Near the house, on a particularly steep incline, I pause and watch as Murdoch buries his head in the snow, snuffling after a scent. Yellow light from our kitchen windows spills out onto the ground here and when he comes up, it looks like he has something black and furry clutched in his teeth.

“Murdoch,” I say. “What have you got?”

He glances sideways at me as he wanders further away. In the dark I think I can see the shape of a gnarled claw sticking out at a bizarre angle.

“What is it?” Morgan asks from behind me.

“I don’t know,” I say, somewhat wearily. “Some kind of animal.” Morgan and I stand knee-deep in the snow for a moment and I imagine a great chase through the dark, around trees, tripping and falling and scrambling through the snow to catch Murdoch’s retreating form as he nimbly leaps and dodges and swerves his way through the forest.

At the edge of the pool of light, Murdoch drops his catch to investigate, secure in the fact, I’m sure, that neither Morgan or I have yet made a move to take it away from him. I sigh deeply and say, “Come here Murds,” because I’m not really sure what else to do.

Murdoch turns his head in my direction then looks back at the frozen black shape in the snow. “Murdoch, come,” I say again, and he actually does.

There is a split second of stunned silence and then an explosion of “Good boy, Murdoch!!” from both Morgan and I as he trots towards me, leaving his catch behind.

I grab his collar and I’m promptly pulled to my knees as he twists around and cranes his neck to watch Morgan clamber through the snow towards the animal. “It’s a bird,” Morgan says when he reaches it. He lifts up the frozen dark ball and I wrestle a stronger hold on Murdoch as he tries to lunge forward. “One of those tree chickens,” he says, a grouse or maybe a partridge.

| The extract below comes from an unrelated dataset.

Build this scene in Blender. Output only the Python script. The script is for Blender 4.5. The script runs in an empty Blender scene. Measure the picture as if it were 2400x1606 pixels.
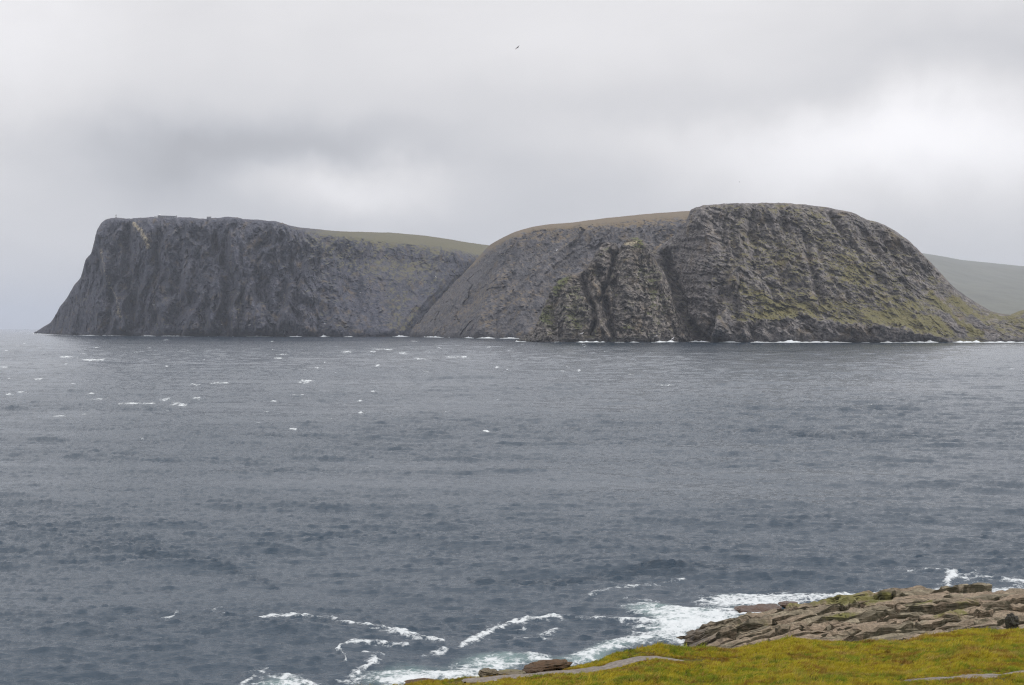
import bpy, math, random
import numpy as np

rng = np.random.default_rng(7)
random.seed(7)
C = bpy.context.scene.collection
SC = bpy.context.scene
H, F = 24.0, 3467.0                 # eye height above the sea, focal length in photo pixels

# ------------------------------------------------------------------ camera, sky, sun, exposure
cam = bpy.data.cameras.new('camera')
camo = bpy.data.objects.new('camera', cam); C.objects.link(camo)
camo.location = (0, 0, H); camo.rotation_euler = (math.radians(90), 0, 0)
cam.sensor_width = 36; cam.lens = 36 * F / 2400
cam.shift_y = -33 / 2400
cam.clip_start = 0.5; cam.clip_end = 300000
SC.camera = camo
SC.view_settings.view_transform = 'Standard'; SC.view_settings.look = 'None'
SC.view_settings.gamma = 1; SC.view_settings.exposure = 0.0; SC.view_settings.use_curve_mapping = False
SC.cycles.use_denoising = True; SC.cycles.denoising_prefilter = 'NONE'
SC.cycles.pixel_filter_type = 'BLACKMAN_HARRIS'; SC.cycles.filter_width = 1.2
SC.cycles.volume_bounces = 1
SC.cycles.max_bounces = 5; SC.cycles.diffuse_bounces = 2; SC.cycles.glossy_bounces = 2
SC.cycles.use_adaptive_sampling = False
SC.cycles.caustics_reflective = False; SC.cycles.caustics_refractive = False

SUN_EL, SUN_AZ = math.radians(40), math.radians(108)    # azimuth clockwise from +Y (the view)

class NT:
    """small helper for node trees"""
    def __init__(s, tree):
        s.t = tree; s.t.nodes.clear()
    def n(s, typ, **kw):
        nd = s.t.nodes.new(typ)
        for k, v in kw.items():
            if k.startswith('i_'):
                key = k[2:]
                key = int(key) if key.isdigit() else key.replace('_', ' ')
                s.put(nd.inputs[key], v)
            else: setattr(nd, k, v)
        return nd
    def put(s, inp, v):
        if isinstance(v, bpy.types.NodeSocket): s.t.links.new(v, inp)
        elif isinstance(v, bpy.types.Node): s.t.links.new(v.outputs[0], inp)
        else:
            if inp.type == 'RGBA' and len(v) == 3: v = (*v, 1)
            inp.default_value = v
    def math(s, op, a, b=0.0, c=None, clamp=False):
        m = s.n('ShaderNodeMath', operation=op, use_clamp=clamp)
        s.put(m.inputs[0], a); s.put(m.inputs[1], b)
        if c is not None: s.put(m.inputs[2], c)
        return m.outputs[0]
    def mix(s, fac, a, b, blend='MIX'):
        m = s.n('ShaderNodeMix', data_type='RGBA', blend_type=blend)
        s.put(m.inputs[0], fac); s.put(m.inputs[6], a); s.put(m.inputs[7], b)
        return m.outputs[2]
    def noise(s, vec, scale, detail=4, rough=0.55, dist=0.0):
        m = s.n('ShaderNodeTexNoise'); s.put(m.inputs['Vector'], vec)
        m.inputs['Scale'].default_value = scale; m.inputs['Detail'].default_value = detail
        m.inputs['Roughness'].default_value = rough; m.inputs['Distortion'].default_value = dist
        return m.outputs[0]
    def vmul(s, vec, v):
        m = s.n('ShaderNodeVectorMath', operation='MULTIPLY'); s.put(m.inputs[0], vec); m.inputs[1].default_value = v
        return m.outputs[0]
    def step(s, v, a, b):
        m = s.n('ShaderNodeMapRange', interpolation_type='SMOOTHSTEP')
        s.put(m.inputs[0], v); s.put(m.inputs[1], a); s.put(m.inputs[2], b)
        return m.outputs[0]
    def attr(s, name):
        return s.n('ShaderNodeAttribute', attribute_name=name).outputs['Fac']

def sky_dir(px, py):
    v = np.array([(px - 1200) / F, 1.0, -(py - 770) / F]); return tuple(v / np.linalg.norm(v))

W = bpy.data.worlds.new('World'); SC.world = W; W.use_nodes = True
t = NT(W.node_tree)
tc = t.n('ShaderNodeTexCoord').outputs['Generated']
sky = t.n('ShaderNodeTexSky', sky_type='NISHITA', sun_disc=False, sun_elevation=SUN_EL, sun_rotation=SUN_AZ)
sep = t.n('ShaderNodeSeparateXYZ', i_0=tc)
el = t.math('MAXIMUM', sep.outputs[2], 0.0)
# overcast: the cloud sheet is three times as bright overhead as at the horizon
lum = t.math('MULTIPLY_ADD', el, 0.95, 0.60)
flat = t.vmul(tc, (1, 1, 2.6))
n1 = t.noise(flat, 3.0, 3, 0.5, 0.6)
n2 = t.noise(flat, 9.0, 5, 0.55, 0.4)
cl = t.math('ADD', t.math('MULTIPLY', t.math('SUBTRACT', n1, 0.5), 0.34), t.math('MULTIPLY', t.math('SUBTRACT', n2, 0.5), 0.11))
cl = t.math('ADD', cl, 1.0)
# the individual thick and thin places in the cloud sheet: direction, half-widths, strength
warp = t.n('ShaderNodeTexNoise', i_Vector=tc, i_Scale=11.0, i_Detail=4.0)
wv = t.n('ShaderNodeVectorMath', operation='MULTIPLY_ADD')
t.put(wv.inputs[0], warp.outputs['Color']); wv.inputs[1].default_value = (0.07,) * 3
t.put(wv.inputs[2], tc)
for (px, py, rx, ry, amp) in [(800, 440, 215, 50, 0.42), (2090, 345, 420, 105, 0.50), (2260, 230, 200, 110, 0.14), (700, 345, 330, 50, -0.24),
                              (480, 430, 190, 75, -0.22), (30, 130, 170, 170, 0.22), (1700, 215, 560, 60, -0.15), (1400, 440, 300, 70, -0.08),
                              (30, 500, 200, 120, 0.03), (1150, 180, 500, 90, 0.04), (2350, 90, 240, 60, -0.14), (330, 330, 200, 60, -0.12)]:
    d = sky_dir(px + 120, py - 120)
    sb = t.n('ShaderNodeVectorMath', operation='SUBTRACT'); t.put(sb.inputs[0], wv.outputs[0])
    sb.inputs[1].default_value = (d[0], d[1] , d[2])
    sc_ = t.vmul(sb.outputs[0], (F / rx, 0.3, F / ry))
    ln = t.n('ShaderNodeVectorMath', operation='DOT_PRODUCT'); t.put(ln.inputs[0], sc_); t.put(ln.inputs[1], sc_)
    g = t.math('MULTIPLY', t.math('POWER', 2.718, t.math('MULTIPLY', ln.outputs['Value'], -0.7)), amp)
    cl = t.math('ADD', cl, g)
lum = t.math('MULTIPLY', lum, cl)
grey = t.mix(t.step(lum, 0.5, 0.85), (0.965, 0.975, 1.03), (1.0, 0.985, 1.0))
cloud = t.n('ShaderNodeVectorMath', operation='SCALE'); t.put(cloud.inputs[0], grey); t.put(cloud.inputs['Scale'], lum)
bg1 = t.n('ShaderNodeBackground', i_0=cloud.outputs[0], i_1=1.0)
bg2 = t.n('ShaderNodeBackground', i_0=sky, i_1=0.08)
mx = t.n('ShaderNodeMixShader', i_0=0.96); t.put(mx.inputs[1], bg2); t.put(mx.inputs[2], bg1)
out = t.n('ShaderNodeOutputWorld'); t.put(out.inputs[0], mx)

sun = bpy.data.lights.new('sun', 'SUN'); sun.energy = 1.5; sun.angle = math.radians(11); sun.color = (1, 0.97, 0.93)
suno = bpy.data.objects.new('sun', sun); C.objects.link(suno)
suno.rotation_euler = (math.radians(90) - SUN_EL, 0, -SUN_AZ + math.pi)
suno.location = (0, 0, 500)

# ------------------------------------------------------------------ numpy noise
_perm = rng.permutation(4096).astype(np.int64)
def _h(ix, iy, iz, seed):
    return _perm[(_perm[(_perm[(ix + seed * 37) & 4095] + iy) & 4095] + iz) & 4095]
_g3 = rng.normal(size=(4096, 3)); _g3 /= np.linalg.norm(_g3, axis=1)[:, None]
def pn(x, y, z=0.0, seed=0):
    x, y, z = np.broadcast_arrays(np.asarray(x, float), np.asarray(y, float), np.asarray(z, float))
    ix, iy, iz = np.floor(x).astype(np.int64), np.floor(y).astype(np.int64), np.floor(z).astype(np.int64)
    fx, fy, fz = x - ix, y - iy, z - iz
    u, v, w = [f * f * f * (f * (f * 6 - 15) + 10) for f in (fx, fy, fz)]
    r = 0
    for a in (0, 1):
        for b in (0, 1):
            for c in (0, 1):
                g = _g3[_h(ix + a, iy + b, iz + c, seed)]
                d = g[..., 0] * (fx - a) + g[..., 1] * (fy - b) + g[..., 2] * (fz - c)
                r = r + d * (u if a else 1 - u) * (v if b else 1 - v) * (w if c else 1 - w)
    return r * 1.6
def fbm(x, y, z=0.0, octv=4, seed=0, gain=0.5):
    r, a = 0, 1
    for i in range(octv):
        r = r + a * pn(x * 2 ** i, y * 2 ** i, np.asarray(z) * 2 ** i, seed + i * 3); a *= gain
    return r
def ridged(x, y, z=0.0, octv=3, seed=0):
    r, a = 0, 1
    for i in range(octv):
        r = r + a * (1 - 2.2 * np.abs(pn(x * 2 ** i, y * 2 ** i, np.asarray(z) * 2 ** i, seed + i * 5))); a *= 0.5
    return r / 1.6
def sstep(x, a, b):
    q = np.clip((x - a) / (b - a), 0, 1); return q * q * (3 - 2 * q)
def seg_dist(px, py, pts):
    d = np.full(px.shape, 1e9)
    for (ax, ay), (bx, by) in zip(pts[:-1], pts[1:]):
        vx, vy = bx - ax, by - ay; L = vx * vx + vy * vy + 1e-9
        q = np.clip(((px - ax) * vx + (py - ay) * vy) / L, 0, 1)
        d = np.minimum(d, np.hypot(px - ax - q * vx, py - ay - q * vy))
    return d
def world(px, py, Y): return ((px - 1200) / F * Y, Y, H - (py - 770) / F * Y)
def proj(X, Y, Z): return 1200 + F * X / Y, 770 + (H - Z) * F / Y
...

We are still talking about Murdoch’s non-Murdoch-like behaviour ten minutes later when we are unloading wood outside our front door. Murdoch is safely sniffing around on the other side of the house at the spot where he found the bird, and for a brief, fleeting moment I am in a semi-euphoric state. It is as though we are a normal family with a trustworthy dog who does not need to be kept under lock and key.

Whenever I am outside with Murdoch and he is not attached to anything solid I have to be always thinking two steps ahead, listening for the rumble of approaching cars or the high-pitched insect whine of snowmobiles. I can hear them coming from miles away, and have refined it to a point that eight times out of ten I can tell if a vehicle is going to turn on to our road long before it is within turning range.

Whenever I hear a vehicle approaching, my heart gasps in my chest and my brain goes into panic mode, “Quick! Distract him!”

“Stick! Stick! Find me a stick!” I will yell loudly, trying to drown out the sound of the approaching “prey” because I can see he hears it too. His head is cocked to the side and his eyes are focused in the distance and we stand like that for a moment, in a kind of standoff, as we both listen and imagine and I realize my brain is trying unsuccessfully to think faster than my dog’s brain.

It can be exhausting.

This night, I am too relaxed after the bird incident, distracted by the potential of Murdoch to actually be a good dog that I don’t hear the car turn on to our road. I only become aware of it after I see Murdoch streaking past in a blur, like a shadow that’s broken away from the darkness around the house.

“Murdoch!” I yell in a panic as I swivel my head round and see the trees lining the road light up as headlights stretch along its length. By the time I start running, Murdoch is already standing in the middle of the road, straight and tall, ready to take on whatever is behind those bright white orbs.

It is our neighbours’ car and it slows down to maneuver around him then speeds up again. “Murdoch!” I yell, but he is chasing the car, racing it, and disappears down their driveway.

I run along the road, my boots clomping over the packed snow, my snow pants swishing loudly. A familiar feeling of panic and adrenaline and embarrassment roll around in my stomach obliterating the euphoria of moments before as though it never even existed.